A atenção central nesse relato, não deve permanecer na serpente que “induz” a mulher ao erro e na mulher que o comete, mas sim na “árvore da ciência do bem e do mal” (Gn 2, 9) que seduz tanto Eva quanto Adão a comer de seu fruto, como afirma a Bíblia Sagrada (São Paulo: Editora Ave Maria, 2019. Nota pp. 24-25) “A sedução tampouco provém da mulher, e sim do fruto que ‘era bom para comer, de agradável aspecto e muito apropriado para abrir a inteligência’ (v.6)”. Assim, constata-se que há vários aspectos importantes, sem dúvida, mas a hermenêutica que se realiza aqui, não quer mostrar a sedução da mulher que leva o homem ao erro, tão pouco quer afirmar que o ser humano é um ser inocente ou que há algo sexual envolto na narrativa, mas sim o quão profundo é no ser humano se utilizar como medida para a escolha entre o bem e o mal. Tentativa falha, pois sabe-se que para tomar qualquer decisão, o ente sofre influências externas e internas, o que pode colaborar para conduzi-lo ao erro ou ao acerto.

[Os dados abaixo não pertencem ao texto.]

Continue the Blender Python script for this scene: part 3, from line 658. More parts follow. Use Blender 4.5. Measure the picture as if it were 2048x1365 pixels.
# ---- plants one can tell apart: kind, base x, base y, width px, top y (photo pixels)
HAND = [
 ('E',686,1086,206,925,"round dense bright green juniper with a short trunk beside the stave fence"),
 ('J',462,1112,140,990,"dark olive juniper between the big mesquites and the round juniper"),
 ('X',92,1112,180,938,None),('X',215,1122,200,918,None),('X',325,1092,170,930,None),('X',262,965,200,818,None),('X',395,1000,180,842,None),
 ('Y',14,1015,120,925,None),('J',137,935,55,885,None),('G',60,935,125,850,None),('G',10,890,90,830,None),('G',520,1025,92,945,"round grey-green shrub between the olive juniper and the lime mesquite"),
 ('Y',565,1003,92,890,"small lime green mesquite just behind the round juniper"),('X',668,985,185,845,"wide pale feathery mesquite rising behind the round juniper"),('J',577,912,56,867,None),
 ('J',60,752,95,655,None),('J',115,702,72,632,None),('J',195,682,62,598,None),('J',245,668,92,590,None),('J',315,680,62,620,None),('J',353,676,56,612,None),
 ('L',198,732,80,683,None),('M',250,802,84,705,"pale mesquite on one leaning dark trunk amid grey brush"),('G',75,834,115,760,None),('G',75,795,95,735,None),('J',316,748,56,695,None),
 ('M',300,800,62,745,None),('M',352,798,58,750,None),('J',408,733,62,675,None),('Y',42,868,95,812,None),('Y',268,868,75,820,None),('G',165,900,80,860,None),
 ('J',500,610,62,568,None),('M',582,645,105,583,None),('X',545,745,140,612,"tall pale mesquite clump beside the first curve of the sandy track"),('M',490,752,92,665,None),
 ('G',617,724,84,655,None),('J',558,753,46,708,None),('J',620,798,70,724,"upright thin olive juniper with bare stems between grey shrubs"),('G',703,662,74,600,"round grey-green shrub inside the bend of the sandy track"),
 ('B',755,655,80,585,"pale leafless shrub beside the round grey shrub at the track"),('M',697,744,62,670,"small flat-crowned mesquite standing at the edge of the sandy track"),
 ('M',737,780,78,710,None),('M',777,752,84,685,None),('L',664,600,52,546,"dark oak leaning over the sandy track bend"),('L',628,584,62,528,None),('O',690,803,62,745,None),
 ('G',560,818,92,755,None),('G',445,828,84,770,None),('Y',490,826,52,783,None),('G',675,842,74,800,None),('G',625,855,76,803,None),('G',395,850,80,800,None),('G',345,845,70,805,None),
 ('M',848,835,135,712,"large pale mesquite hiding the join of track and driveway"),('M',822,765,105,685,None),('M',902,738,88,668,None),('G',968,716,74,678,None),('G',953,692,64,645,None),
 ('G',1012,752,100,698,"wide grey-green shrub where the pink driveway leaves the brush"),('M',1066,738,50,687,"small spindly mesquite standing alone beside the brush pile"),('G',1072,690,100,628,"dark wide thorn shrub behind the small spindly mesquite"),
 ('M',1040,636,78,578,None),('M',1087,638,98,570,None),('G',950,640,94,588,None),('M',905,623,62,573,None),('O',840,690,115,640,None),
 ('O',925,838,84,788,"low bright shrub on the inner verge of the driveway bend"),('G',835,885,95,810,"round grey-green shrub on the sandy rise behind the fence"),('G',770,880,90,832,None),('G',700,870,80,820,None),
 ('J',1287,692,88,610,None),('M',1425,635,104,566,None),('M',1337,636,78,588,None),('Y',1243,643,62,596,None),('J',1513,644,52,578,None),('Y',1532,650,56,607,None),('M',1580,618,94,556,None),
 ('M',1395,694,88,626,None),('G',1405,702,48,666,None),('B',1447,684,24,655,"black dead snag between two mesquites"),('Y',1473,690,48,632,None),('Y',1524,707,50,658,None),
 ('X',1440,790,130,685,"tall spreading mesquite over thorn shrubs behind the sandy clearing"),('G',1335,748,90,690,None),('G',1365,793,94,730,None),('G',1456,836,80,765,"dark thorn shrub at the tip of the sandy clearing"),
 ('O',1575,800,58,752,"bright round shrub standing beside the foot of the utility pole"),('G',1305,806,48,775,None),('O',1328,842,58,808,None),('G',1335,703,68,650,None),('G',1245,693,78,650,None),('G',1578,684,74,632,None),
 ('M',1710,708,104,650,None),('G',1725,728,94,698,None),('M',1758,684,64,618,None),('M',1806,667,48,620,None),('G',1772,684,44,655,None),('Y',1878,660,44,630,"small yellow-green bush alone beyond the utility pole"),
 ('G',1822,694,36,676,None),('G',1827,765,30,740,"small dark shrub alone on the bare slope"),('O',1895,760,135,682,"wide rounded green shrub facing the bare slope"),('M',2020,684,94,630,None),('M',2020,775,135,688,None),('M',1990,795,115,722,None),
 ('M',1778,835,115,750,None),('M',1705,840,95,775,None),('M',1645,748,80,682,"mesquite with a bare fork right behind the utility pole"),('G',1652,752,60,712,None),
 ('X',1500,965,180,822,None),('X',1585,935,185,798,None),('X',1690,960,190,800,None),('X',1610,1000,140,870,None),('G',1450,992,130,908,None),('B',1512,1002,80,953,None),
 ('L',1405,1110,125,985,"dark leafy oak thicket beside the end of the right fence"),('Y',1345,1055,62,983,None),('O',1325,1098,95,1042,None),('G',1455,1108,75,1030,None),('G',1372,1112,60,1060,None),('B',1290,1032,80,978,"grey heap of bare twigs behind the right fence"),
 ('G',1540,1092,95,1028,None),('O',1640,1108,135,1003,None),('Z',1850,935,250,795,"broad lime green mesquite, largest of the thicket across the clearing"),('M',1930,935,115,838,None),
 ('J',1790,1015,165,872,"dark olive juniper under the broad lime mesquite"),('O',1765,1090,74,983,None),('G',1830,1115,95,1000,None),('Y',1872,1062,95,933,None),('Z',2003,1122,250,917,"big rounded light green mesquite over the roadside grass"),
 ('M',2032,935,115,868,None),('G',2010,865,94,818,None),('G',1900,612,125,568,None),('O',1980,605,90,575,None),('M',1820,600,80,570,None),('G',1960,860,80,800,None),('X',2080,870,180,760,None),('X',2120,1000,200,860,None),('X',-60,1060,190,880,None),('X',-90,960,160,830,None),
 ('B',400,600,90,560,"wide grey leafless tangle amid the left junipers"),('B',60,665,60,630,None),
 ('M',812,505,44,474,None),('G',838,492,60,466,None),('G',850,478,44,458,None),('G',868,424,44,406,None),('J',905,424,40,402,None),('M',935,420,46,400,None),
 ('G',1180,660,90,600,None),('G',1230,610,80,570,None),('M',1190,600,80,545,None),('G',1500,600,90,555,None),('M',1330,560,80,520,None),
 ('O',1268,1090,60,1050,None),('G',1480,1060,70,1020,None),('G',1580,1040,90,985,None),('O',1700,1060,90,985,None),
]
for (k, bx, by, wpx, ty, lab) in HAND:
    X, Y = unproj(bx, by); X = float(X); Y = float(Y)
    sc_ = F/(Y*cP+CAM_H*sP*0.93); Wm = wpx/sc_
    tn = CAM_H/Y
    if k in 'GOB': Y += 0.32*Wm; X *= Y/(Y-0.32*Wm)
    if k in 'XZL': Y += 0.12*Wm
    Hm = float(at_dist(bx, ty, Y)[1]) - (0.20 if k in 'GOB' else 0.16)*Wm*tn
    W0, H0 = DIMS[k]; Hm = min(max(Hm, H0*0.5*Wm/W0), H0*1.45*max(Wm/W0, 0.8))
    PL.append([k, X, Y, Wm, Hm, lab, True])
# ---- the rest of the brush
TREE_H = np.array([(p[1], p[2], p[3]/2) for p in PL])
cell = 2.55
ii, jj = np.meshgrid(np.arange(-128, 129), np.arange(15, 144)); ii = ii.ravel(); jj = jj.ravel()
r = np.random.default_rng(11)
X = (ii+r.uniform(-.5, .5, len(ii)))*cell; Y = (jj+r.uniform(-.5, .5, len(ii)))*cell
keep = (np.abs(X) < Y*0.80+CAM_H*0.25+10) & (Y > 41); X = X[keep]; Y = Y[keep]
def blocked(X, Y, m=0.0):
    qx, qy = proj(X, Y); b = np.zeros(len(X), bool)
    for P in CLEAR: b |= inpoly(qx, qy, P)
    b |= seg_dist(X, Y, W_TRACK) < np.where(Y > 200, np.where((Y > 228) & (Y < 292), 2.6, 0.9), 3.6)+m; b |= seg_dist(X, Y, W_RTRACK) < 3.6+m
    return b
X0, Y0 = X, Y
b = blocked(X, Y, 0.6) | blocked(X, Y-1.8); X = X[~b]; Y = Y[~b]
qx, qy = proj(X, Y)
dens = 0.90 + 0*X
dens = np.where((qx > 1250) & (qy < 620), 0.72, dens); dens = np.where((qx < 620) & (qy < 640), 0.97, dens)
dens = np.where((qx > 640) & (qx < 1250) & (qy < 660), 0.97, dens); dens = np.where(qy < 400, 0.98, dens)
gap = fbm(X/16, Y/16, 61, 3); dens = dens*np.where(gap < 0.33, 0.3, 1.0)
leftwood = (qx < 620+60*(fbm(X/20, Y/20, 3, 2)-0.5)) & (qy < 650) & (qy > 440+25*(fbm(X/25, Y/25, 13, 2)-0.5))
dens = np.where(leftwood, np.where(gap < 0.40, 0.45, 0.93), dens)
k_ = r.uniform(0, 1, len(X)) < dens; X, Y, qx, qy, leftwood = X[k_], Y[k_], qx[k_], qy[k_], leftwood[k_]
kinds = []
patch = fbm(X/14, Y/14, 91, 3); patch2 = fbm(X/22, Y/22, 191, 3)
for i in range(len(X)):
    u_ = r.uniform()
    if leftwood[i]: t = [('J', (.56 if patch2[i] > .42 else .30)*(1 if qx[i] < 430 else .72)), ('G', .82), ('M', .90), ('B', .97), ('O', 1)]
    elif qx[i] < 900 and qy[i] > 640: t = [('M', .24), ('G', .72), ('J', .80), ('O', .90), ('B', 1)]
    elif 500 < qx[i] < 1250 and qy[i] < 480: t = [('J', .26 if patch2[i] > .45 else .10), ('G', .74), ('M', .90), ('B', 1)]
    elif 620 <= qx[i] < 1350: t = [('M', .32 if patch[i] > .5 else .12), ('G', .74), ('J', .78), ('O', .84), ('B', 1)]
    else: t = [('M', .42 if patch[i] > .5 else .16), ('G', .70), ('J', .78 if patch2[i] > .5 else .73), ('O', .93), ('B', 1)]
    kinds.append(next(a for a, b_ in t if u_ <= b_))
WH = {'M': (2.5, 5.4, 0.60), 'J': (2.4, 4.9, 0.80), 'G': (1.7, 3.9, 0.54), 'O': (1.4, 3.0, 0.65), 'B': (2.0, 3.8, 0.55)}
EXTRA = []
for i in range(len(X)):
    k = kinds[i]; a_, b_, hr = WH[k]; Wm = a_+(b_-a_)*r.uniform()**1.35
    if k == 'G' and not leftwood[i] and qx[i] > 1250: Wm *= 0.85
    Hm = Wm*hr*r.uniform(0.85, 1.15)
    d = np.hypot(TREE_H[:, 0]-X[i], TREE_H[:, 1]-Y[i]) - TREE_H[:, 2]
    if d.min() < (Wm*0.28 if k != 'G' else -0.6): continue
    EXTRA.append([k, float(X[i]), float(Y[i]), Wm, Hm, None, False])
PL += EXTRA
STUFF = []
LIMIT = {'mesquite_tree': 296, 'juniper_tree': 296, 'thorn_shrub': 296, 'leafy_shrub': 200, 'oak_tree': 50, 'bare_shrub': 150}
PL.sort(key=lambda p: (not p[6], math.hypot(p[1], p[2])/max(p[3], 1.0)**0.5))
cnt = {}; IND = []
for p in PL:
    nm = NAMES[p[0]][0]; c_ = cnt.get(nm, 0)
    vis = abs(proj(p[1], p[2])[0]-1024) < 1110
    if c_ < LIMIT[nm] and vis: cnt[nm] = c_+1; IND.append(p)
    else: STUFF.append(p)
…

Um tanto quanto questionada é a interpretação errônea feita durante séculos sobre esta passagem do Antigo Testamento, onde, de certa forma, retira do ser humano a responsabilidade de suas escolhas, dando a ele um subterfúgio para a expiação de sua culpa. Porém, atualmente, se sabe que o ser é responsável pelos seus atos a não ser que ele tenha algum desequilíbrio psíquico que o torne incapaz de tomar qualquer decisão. Portanto, o ser humano tem a oportunidade de tomar consciência de sua finitude e reconhecer, com muita humildade[13], suas limitações, não procurando culpabilizar outrem por seus atos. Dado o exposto, é importante fazer correta interpretação dos escritos de acordo com o seu tempo pois, textos quando interpretados fora de seu contexto, tornam-se apenas pretextos justificativos.

Portanto, Adão e Eva ao comer do fruto da árvore da qual Deus havia proibido, são responsabilizados pelo ato cometido[14]. Isso demonstra que o grande erro não foi ter comido o fruto, mas sim ter se colocado como medida única de todas as coisas, elevando seu interesse próprio acima do bem maior, como uma norma suprema, não obedecendo a lei eterna[15] da qual a moralidade é fundamentada. Na práxis, isso acontece atualmente quando o ser humano se toma como medida normativa para seus atos, não levando em consideração a vida do seu semelhante, resultando na dizimação de povos e na prática de injustiças impiedosas.

Contudo, se levanta o paradoxo da vontade[16], onde se percebe que mesmo desejando fazer o bem, o ser, por vezes, falha na tentativa e acaba cometendo o mal não querido. Santo Agostinho em seu livro De Libero Arbitrio[17] faz um tratado sobre a origem do mal e, durante o diálogo com Evódio[18], procura elucidar esse mistério humano. O diálogo tende fundamentar como o ser humano, em sua liberdade, opta em cometer o mal e deixa de fazer o bem.